Se la lingua e la narrazione fanno de I promessi sposi un testo ultramoderno, una sorta di antiromanzo alla Sterne, anche le inserzioni critiche e morali del Manzoni meritano un’attenta ricontestualizzazione. Da questi interventi si evince infatti che il cattolicissimo Alessandro Manzoni si schiera in realtà con Renzo (tanto che I promessi sposi possono anche essere letti come una sorta di Bildungsroman del Tramaglino), e critica per contro l’indolente Don Abbondio. Allo stesso tempo il narratore prende le parti della povera gente («gente meccanica e piccol affare») e si scaglia contro il Potere, sia esso linguistico, ecclesiastico o classista, stigmatizzando il «latinorum» di Don Abbondio, la protervia dell’Azzecca-Garbugli, il sapere inutile di Don Ferrante, e la ricchezza di Don Rodrigo.
A questa invettiva contro il Potere Alessandro Manzoni affianca un'altra filippica, quella contro il «particulare». Manzoni individua infatti nell’egoismo (nell’avere a cuore solo il proprio interesse) il grande problema dell’Italia (di ieri, di oggi e di domani). In altre parole il Manzoni si scaglia contro l’etica del calcolo e dell’interesse personale, celebrando invece la via del collettivismo e dell'universalismo.

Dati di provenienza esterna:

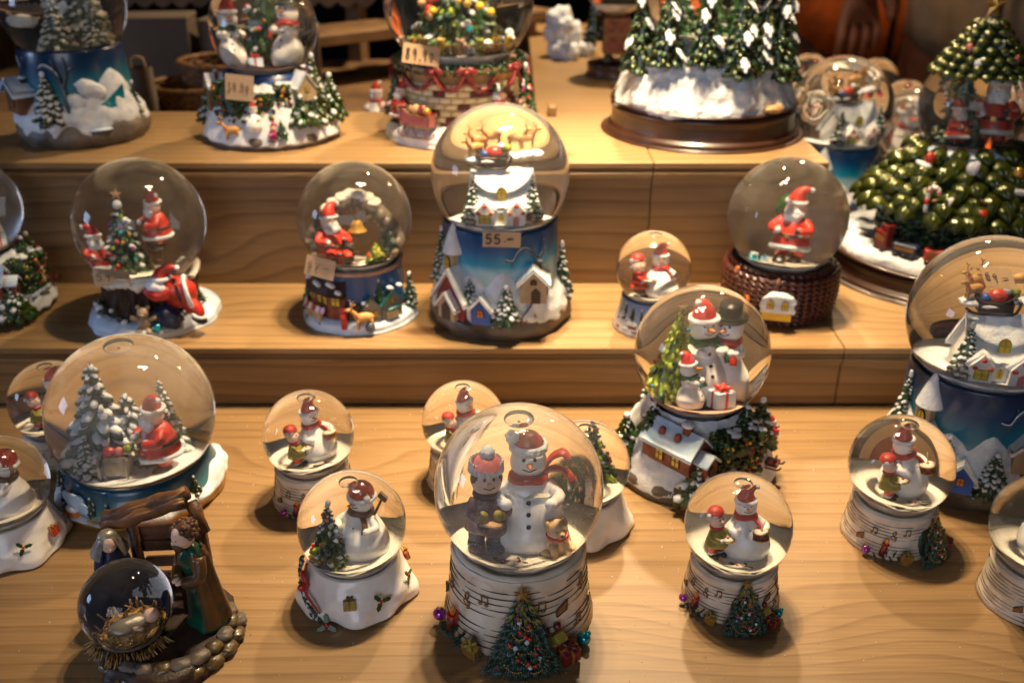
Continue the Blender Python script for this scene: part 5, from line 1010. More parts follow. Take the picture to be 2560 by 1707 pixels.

Giorgio Orelli legge e commenta Alessandro Manzoni
RSI Cultura 07.04.2015, 00:00
Ulteriore esempio dello stravolgimento dei luoghi comuni si ha a proposito della religiosità di Alessandro Manzoni. Di norma su questo tema si evoca il concetto della Provvidenza, che interverrebbe a favore dei giusti (e che è invito alla rettitudine morale). Ne I Promessi Sposi, però, i conti non tornano: Renzo e Lucia si ammalano e guariscono dalla peste; ma la stessa sorte tocca al Griso. Muore invece Don Cristoforo, il più santo fra gli uomini, e questa sorte non è certo compensata dalla morte di Don Rodrigo. Insomma, la Provvidenza sembra non avere influenza sulla sorte degli uomini, e semmai si vede nel gesto umanissimo di Renzo allorché decide di offrire tutto ciò che ha a una famiglia di mendicanti, dicendo: «Là c’è la Provvidenza». La religiosità del Manzoni è dunque una religiosità che contempla sì l’intervento divino, cui però si sommano altri fattori come la fortuna, l’ingegno, l’etica e il Male.

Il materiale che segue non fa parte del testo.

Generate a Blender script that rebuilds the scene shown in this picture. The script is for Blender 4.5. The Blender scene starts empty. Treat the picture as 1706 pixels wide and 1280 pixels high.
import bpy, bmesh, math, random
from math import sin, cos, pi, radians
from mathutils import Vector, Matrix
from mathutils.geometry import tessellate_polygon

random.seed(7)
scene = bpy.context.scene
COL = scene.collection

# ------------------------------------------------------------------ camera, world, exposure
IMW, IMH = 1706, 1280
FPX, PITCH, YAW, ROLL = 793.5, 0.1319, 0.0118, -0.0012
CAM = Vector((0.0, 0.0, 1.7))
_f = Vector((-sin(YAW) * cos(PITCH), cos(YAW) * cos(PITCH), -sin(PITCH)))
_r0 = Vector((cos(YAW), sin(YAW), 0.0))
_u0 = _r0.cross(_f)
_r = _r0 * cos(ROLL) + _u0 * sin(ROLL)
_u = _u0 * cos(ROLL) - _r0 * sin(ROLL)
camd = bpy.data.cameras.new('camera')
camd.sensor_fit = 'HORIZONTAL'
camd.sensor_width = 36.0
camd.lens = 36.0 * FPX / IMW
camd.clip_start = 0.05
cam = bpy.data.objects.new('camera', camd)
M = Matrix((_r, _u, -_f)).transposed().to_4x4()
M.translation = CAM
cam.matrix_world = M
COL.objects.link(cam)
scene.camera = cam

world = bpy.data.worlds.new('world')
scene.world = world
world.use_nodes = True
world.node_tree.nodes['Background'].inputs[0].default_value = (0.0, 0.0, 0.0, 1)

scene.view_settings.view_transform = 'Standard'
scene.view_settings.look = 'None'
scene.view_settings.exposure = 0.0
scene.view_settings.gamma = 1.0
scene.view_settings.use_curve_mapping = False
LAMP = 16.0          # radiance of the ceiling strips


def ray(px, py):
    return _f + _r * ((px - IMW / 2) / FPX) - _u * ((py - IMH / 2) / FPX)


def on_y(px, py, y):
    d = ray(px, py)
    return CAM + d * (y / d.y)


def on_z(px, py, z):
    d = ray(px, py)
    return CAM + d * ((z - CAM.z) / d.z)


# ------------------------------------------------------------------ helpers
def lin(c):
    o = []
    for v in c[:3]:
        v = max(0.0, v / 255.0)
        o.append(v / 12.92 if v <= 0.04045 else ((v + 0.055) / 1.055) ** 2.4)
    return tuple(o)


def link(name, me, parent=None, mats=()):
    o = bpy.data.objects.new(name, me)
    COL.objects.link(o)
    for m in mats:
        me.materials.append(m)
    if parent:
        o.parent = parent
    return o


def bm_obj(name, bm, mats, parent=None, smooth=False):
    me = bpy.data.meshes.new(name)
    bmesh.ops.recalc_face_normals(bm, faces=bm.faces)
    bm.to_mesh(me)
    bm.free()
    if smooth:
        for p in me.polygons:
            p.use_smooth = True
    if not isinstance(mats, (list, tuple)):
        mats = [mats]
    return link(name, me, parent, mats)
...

Già, il Male. Nella storia di amore fra Renzo e Lucia, che alla fine si sposeranno, oltre alla Provvidenza si intrometterà costantemente anche il concetto di Male. Infatti, allorché lasceranno la terra natia per andare a vivere a Bergamo, dovranno sempre fare i conti con «qualche fastidiuccio» (la mala sorte si frappone, insomma, alla loro felicità).
Il ritratto di Alessandro Manzoni a 150 anni dalla morte, oltre ai ricordi scolastici, non può pertanto non tener conto di questi aspetti, ovvero che il maggior romanziere dell'Ottocento italiano fosse un uomo metodico e ossessivo, un grande unificatore della lingua e della cultura italiana, uno scrittore assolutamente modernista ed avanguardista.